== BRIEF ==
Scan the listing below and copy every line holding "renderer".

== MATERIAL ==
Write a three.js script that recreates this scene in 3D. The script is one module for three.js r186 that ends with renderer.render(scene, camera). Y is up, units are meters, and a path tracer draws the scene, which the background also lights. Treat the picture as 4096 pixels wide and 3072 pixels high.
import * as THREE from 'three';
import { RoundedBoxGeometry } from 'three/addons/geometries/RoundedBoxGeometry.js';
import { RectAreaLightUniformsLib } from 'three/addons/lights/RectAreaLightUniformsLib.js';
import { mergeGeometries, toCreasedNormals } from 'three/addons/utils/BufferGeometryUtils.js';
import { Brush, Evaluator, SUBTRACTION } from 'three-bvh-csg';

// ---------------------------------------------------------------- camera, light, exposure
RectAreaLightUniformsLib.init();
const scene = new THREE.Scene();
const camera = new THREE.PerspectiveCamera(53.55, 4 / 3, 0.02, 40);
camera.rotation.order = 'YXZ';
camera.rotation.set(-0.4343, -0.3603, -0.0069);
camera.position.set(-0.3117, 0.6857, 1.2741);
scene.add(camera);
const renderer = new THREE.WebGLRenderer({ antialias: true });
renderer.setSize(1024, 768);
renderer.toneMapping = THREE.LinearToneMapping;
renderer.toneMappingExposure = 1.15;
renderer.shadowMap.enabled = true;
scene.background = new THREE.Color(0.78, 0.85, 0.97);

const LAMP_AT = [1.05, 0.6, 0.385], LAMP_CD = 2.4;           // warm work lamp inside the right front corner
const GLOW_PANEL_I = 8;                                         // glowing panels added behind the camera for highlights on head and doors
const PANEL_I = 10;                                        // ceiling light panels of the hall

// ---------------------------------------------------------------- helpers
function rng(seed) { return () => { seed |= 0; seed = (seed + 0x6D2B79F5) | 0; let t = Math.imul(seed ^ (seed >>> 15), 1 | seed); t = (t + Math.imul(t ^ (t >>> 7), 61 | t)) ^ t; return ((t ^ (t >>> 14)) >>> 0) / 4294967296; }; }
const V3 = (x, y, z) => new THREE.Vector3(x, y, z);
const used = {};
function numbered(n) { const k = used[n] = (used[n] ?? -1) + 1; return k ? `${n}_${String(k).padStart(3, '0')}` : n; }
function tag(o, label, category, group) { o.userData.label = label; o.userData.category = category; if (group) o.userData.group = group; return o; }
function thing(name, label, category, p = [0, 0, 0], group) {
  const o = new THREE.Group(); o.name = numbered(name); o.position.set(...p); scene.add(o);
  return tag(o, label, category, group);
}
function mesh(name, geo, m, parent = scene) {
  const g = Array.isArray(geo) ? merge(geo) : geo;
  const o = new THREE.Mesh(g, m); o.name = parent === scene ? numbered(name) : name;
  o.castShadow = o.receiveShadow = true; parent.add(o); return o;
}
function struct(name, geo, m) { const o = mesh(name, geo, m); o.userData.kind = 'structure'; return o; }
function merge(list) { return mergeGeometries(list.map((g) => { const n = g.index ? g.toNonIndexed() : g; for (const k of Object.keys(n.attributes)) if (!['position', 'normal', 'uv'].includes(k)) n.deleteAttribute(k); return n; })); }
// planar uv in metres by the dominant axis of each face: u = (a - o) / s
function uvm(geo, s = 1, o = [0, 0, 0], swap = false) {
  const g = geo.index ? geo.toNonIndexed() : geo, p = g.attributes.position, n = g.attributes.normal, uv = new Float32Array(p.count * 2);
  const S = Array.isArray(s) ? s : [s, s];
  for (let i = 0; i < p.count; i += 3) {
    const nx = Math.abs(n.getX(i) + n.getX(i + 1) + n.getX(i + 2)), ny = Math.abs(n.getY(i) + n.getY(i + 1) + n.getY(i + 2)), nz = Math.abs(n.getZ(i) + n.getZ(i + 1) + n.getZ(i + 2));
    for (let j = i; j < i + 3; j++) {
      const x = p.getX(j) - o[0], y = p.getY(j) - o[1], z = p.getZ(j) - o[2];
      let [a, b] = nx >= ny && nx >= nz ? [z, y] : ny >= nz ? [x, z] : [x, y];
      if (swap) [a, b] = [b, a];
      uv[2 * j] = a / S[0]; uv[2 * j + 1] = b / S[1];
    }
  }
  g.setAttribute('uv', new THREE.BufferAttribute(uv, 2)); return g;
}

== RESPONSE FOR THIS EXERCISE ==
Write a three.js script that recreates this scene in 3D. The script is one module for three.js r186 that ends with renderer.render(scene, camera). Y is up, units are meters, and a path tracer draws the scene, which the background also lights. Treat the picture as 4096 pixels wide and 3072 pixels high.
const renderer = new THREE.WebGLRenderer({ antialias: true });
renderer.setSize(1024, 768);
renderer.toneMapping = THREE.LinearToneMapping;
renderer.toneMappingExposure = 1.15;
renderer.shadowMap.enabled = true;